En somme, pourquoi vouloir à tout prix faire de Putnam un réaliste interne ? La question n’est pas simplement rhétorique. Certes, c’est pour assurer une cohérence à l’oeuvre de Putnam que Rochefort défend ce point de vue. Et cela permet, en effet, de reconnaître des thèses que Putnam a soutenues durant toute sa carrière. La clé réside dans certaines idées de Quine que Putnam n’a jamais abandonnées. Une perspective quinienne semble compatible avec pratiquement toutes les thèses que je viens de mentionner. Rochefort commence son livre avec une discussion des présupposés philosophiques de Putnam, et comment ceux-ci sont redevables à Quine. En mettant l’accent sur le fait que, pour Quine, la réalité ne nous est accessible qu’à travers nos schèmes conceptuels et en définissant le réalisme interne de telle façon que cette idée joue un rôle central, il se trouve en effet que tous « les » Putnam sont des réalistes internes. Mais alors, on peut se demander si un tel réalisme interne n’est pas dilué au point de n’être qu’un point de départ théorique qui inocule contre le réalisme métaphysique, entendu dans un sens fort — même le physicalisme est compatible avec le réalisme interne tel que compris de cette façon, comme l’exemple de Quine lui-même le montre. Il suffit d’être un ou une pragmatiste sur le plan du choix du ou des schèmes conceptuels choisis, ce qui permet de souscrire au physicalisme et de le justifier par des considérations pragmatiques.

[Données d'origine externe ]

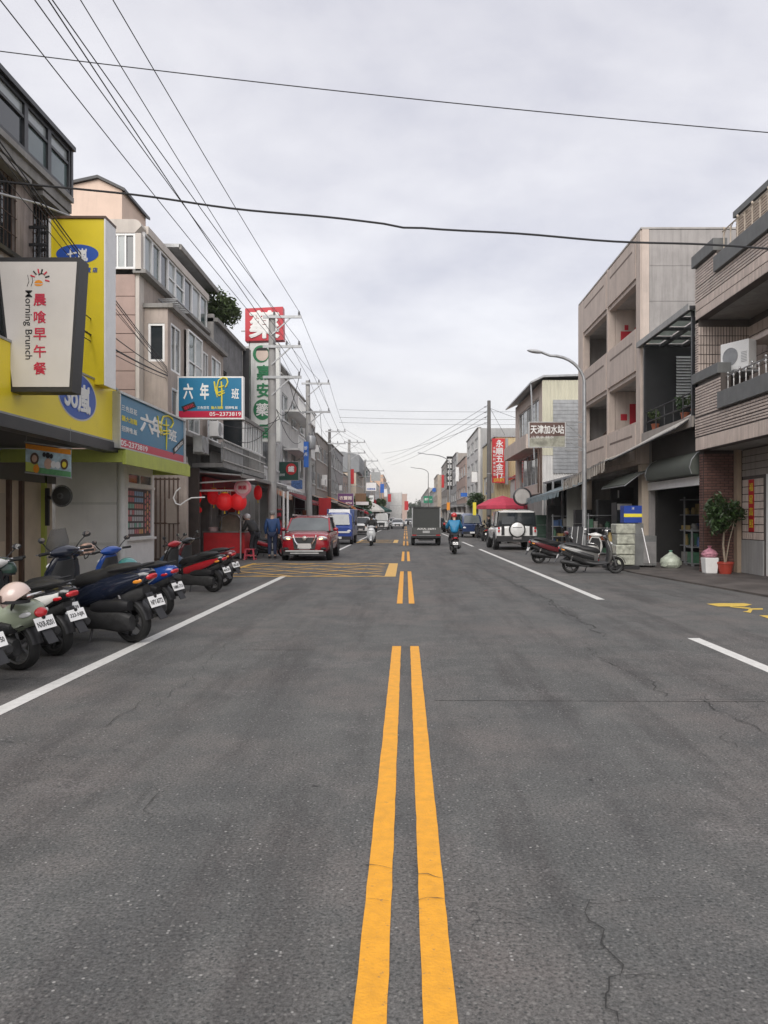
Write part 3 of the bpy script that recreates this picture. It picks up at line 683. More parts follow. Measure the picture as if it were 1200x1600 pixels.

Somme toute, que nous soyons convaincus ou non de la justesse de la thèse principale défendue par Rochefort, son livre constitue une formidable introduction à la pensée du philosophe américain. Loin d’être une distraction pour celui ou celle qui lit le livre dans cet esprit, le thème de la cohérence et de la lecture résolue de l’oeuvre de Putnam fournit un fil solide et maintient l’intérêt. De plus, cette introduction à ses idées centrales revient à parcourir ce que la philosophie analytique faisait de mieux pendant un demi-siècle, du début des années 1960 jusqu’en 2010. Suivre l’évolution intellectuelle de Putnam comme le propose Pierre-Yves Rochefort, c’est se familiariser avec un pan complet de la tradition philosophique récente.